Ma c’è anche un danno estetico, sottolinea Avetta, che ha conseguenze pesanti sul piano dell’immagine e quindi dell’enoturismo. Vigne “bucate” e sofferenti scoraggiano i visitatori e compromettono la narrazione di qualità e bellezza che tanto faticosamente si sta costruendo attorno al territorio canavesano.

I dati parlano chiaro. Nel Canavese si producono tra 1,2 e 1,6 milioni di bottiglie di Erbaluce di Caluso Docg, un vitigno simbolo che negli ultimi vent’anni ha conosciuto una crescita del 77%, passando da 128 vigneti nel 2000 a 227 nel 2020. Anche la produzione di uva è aumentata sensibilmente, da 10.380 a 16.520 quintali, con un valore dell’imbottigliato che si stima intorno ai 10 milioni di euro.

Un patrimonio agricolo, culturale e identitario che rischia di essere compromesso da un insetto che non guarda in faccia nessuno. “Là dove la popillia colpisce, la produzione va considerata persa”, si legge nel documento.
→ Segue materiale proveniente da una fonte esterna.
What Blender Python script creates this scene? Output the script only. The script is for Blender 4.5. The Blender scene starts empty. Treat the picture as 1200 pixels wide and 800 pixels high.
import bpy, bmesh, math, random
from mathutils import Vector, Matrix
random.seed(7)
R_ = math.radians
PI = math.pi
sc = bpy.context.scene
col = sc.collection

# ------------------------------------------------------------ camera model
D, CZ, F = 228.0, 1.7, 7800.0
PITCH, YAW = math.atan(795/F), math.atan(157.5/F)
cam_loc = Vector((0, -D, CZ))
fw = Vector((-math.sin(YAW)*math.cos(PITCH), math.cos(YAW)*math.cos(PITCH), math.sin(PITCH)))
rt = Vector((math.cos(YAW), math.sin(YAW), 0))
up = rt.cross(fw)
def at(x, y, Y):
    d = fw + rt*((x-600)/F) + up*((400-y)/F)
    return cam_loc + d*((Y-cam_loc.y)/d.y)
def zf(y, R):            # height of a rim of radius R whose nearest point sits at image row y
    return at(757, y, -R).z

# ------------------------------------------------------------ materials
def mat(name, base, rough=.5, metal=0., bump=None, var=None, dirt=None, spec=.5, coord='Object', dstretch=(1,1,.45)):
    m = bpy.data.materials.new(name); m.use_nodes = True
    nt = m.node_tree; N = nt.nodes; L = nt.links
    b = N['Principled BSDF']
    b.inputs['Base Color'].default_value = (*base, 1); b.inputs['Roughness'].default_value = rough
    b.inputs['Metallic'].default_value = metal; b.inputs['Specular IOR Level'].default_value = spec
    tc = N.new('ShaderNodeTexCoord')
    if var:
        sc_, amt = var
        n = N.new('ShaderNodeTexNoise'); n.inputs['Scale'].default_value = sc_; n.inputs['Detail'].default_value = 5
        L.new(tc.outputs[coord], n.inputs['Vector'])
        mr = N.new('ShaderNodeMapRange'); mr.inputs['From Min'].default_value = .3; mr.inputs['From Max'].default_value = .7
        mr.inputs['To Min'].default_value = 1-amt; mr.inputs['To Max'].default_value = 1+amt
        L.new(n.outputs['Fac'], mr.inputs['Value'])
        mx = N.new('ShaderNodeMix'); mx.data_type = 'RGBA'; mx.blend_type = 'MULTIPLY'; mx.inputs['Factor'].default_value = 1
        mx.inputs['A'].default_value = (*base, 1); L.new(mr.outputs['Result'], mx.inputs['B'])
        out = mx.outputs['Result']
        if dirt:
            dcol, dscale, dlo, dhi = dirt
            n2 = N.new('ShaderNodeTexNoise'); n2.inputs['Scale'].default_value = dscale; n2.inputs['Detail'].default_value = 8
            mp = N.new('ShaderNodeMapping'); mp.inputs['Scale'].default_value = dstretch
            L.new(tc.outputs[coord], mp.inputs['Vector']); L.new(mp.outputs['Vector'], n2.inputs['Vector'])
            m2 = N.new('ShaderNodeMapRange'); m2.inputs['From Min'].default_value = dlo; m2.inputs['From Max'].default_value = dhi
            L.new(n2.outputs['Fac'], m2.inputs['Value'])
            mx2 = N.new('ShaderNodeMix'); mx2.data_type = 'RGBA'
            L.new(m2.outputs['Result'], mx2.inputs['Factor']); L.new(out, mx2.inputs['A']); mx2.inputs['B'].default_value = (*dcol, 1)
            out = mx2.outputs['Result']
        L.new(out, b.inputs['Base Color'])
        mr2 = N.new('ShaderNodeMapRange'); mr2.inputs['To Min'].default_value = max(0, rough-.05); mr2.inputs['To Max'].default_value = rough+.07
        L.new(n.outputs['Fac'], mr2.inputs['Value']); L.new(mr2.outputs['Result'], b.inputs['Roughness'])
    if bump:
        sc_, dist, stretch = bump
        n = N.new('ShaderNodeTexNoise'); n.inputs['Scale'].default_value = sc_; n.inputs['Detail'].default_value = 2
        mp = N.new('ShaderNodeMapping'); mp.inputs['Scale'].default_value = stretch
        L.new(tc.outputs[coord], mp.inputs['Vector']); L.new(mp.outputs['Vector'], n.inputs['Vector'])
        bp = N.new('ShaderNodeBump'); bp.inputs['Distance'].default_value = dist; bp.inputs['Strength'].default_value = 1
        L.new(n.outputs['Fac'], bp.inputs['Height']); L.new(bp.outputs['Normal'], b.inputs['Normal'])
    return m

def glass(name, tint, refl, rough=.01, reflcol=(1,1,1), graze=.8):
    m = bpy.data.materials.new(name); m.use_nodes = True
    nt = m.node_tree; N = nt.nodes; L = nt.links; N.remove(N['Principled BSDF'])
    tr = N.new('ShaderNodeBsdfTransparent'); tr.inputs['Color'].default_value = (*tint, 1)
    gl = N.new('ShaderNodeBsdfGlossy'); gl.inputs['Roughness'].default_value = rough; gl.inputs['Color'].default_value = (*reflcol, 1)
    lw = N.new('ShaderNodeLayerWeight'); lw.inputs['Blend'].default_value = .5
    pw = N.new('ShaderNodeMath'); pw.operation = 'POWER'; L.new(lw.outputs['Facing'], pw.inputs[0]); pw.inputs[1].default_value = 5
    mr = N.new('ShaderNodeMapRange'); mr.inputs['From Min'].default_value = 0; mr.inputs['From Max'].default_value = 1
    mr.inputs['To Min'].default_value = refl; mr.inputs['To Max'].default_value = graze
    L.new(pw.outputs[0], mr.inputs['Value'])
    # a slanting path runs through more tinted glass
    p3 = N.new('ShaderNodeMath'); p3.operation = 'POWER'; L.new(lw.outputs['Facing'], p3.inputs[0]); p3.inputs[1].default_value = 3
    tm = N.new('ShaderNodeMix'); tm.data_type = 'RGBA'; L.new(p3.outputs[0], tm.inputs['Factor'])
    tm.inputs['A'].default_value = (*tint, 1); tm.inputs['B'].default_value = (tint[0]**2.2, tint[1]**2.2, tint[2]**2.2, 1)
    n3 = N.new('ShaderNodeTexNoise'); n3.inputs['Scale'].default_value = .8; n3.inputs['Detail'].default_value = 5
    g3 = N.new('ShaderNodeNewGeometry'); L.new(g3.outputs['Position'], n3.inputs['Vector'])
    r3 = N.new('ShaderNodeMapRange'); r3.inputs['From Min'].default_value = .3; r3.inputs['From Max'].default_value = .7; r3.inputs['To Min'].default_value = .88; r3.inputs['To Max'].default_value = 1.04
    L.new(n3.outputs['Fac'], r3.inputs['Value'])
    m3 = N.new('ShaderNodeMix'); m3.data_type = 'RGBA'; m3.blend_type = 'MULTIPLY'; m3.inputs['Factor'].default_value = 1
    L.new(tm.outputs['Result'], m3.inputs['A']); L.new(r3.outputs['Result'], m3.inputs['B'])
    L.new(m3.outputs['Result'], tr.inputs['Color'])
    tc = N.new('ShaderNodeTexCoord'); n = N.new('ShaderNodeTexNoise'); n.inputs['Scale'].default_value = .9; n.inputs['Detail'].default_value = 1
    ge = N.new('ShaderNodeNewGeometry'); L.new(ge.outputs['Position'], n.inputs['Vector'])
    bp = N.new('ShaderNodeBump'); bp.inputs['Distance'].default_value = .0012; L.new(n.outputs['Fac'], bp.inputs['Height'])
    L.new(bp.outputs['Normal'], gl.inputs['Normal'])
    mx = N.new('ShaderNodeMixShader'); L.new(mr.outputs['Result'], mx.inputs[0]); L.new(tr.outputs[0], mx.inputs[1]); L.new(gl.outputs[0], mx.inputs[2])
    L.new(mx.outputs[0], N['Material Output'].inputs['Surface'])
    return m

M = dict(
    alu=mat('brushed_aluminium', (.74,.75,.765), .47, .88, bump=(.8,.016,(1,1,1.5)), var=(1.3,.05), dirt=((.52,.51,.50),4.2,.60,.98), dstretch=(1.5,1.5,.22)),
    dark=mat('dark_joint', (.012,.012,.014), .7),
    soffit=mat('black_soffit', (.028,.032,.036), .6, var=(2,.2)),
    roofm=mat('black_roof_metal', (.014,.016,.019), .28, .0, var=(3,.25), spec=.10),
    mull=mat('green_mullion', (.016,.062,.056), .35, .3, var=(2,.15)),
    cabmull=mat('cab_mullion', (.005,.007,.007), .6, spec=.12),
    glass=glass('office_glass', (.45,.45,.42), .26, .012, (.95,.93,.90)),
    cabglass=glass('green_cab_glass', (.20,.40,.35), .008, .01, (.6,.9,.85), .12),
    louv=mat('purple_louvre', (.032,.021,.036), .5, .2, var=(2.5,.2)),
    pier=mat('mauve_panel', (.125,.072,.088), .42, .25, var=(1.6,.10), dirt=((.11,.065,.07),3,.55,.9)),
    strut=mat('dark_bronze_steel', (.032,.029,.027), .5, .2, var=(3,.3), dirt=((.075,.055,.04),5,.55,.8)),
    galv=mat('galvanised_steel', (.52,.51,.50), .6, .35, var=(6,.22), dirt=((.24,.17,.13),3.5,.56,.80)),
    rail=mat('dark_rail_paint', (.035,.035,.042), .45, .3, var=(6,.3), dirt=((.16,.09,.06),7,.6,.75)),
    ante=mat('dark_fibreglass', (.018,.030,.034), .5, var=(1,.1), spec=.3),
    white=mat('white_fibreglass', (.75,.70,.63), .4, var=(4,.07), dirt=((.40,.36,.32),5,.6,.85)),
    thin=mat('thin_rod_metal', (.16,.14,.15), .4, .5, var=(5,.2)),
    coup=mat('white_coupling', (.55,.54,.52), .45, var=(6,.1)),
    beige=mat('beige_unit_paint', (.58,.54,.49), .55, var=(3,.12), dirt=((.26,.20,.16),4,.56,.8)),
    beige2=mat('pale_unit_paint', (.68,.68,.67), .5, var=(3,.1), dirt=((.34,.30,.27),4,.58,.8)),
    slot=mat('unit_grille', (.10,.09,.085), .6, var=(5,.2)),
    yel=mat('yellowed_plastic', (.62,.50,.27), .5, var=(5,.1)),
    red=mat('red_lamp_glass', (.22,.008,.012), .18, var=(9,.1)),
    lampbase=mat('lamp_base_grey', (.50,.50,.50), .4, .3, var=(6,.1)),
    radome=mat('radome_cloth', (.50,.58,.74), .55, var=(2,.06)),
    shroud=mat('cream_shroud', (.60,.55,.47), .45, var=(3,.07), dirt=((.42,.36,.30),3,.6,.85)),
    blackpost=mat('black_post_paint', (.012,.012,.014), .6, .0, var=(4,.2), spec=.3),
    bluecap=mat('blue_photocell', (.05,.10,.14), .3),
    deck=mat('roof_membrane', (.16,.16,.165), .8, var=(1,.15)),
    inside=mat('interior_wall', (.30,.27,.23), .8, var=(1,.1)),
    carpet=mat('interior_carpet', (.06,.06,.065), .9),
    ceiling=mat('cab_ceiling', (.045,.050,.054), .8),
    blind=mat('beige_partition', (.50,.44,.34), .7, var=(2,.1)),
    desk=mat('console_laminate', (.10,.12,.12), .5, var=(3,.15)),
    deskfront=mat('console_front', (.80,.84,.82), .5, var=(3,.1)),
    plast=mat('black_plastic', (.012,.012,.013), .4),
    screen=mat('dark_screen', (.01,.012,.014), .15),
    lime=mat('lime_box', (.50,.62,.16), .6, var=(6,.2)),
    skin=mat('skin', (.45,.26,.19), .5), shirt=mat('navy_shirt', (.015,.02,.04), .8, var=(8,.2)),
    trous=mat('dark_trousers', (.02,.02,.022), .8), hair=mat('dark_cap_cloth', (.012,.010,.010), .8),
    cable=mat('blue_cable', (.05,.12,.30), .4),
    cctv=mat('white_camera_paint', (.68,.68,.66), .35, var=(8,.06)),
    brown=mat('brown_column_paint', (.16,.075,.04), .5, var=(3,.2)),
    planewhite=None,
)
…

E in un momento in cui giovani vignaioli stanno riscoprendo il territorio, recuperando vigne e “muretti a secco” in nome di un’agricoltura sostenibile e rispettosa del paesaggio, l’impatto è ancor più devastante.

La collina morenica, con i suoi cinque laghi, il lago di Candia e quello di Viverone, ha tutte le carte in regola per diventare meta d’eccellenza per l’enoturismo, e lo sta già facendo. Il mercato dell’Erbaluce è in espansione: cresce in Piemonte, Lombardia, Liguria e comincia a farsi largo anche all’estero, verso Nord Europa e Stati Uniti. Aumenta perfino il valore fondiario: tra i 28 e i 40 mila euro a ettaro, un segnale forte di fiducia e attrattività.

Ma tutto questo può essere travolto se non si interviene in fretta.

“La Regione deve attivarsi con estrema tempestività”, incalza Avetta, che chiede all’assessore competente quattro cose precise: sapere se e come la Regione sta agendo per contenere la diffusione del coleottero; se gli interventi già messi in atto hanno dato i risultati sperati; se le esperienze sul campo possono essere utili per elaborare soluzioni più efficaci per gli anni futuri; e soprattutto se ci sarà un piano per risarcire i produttori danneggiati dalla perdita di raccolto prevista nel 2025.

Non è solo una questione agricola. È una questione economica, turistica, paesaggistica e identitaria. Perché dietro ogni grappolo d’uva c’è una storia, un lavoro, un progetto di vita. E ogni foglia bucata è un colpo inferto a chi, giorno dopo giorno, scommette sul futuro del territorio.

Il tempo stringe. E la Popillia japonica non aspetta.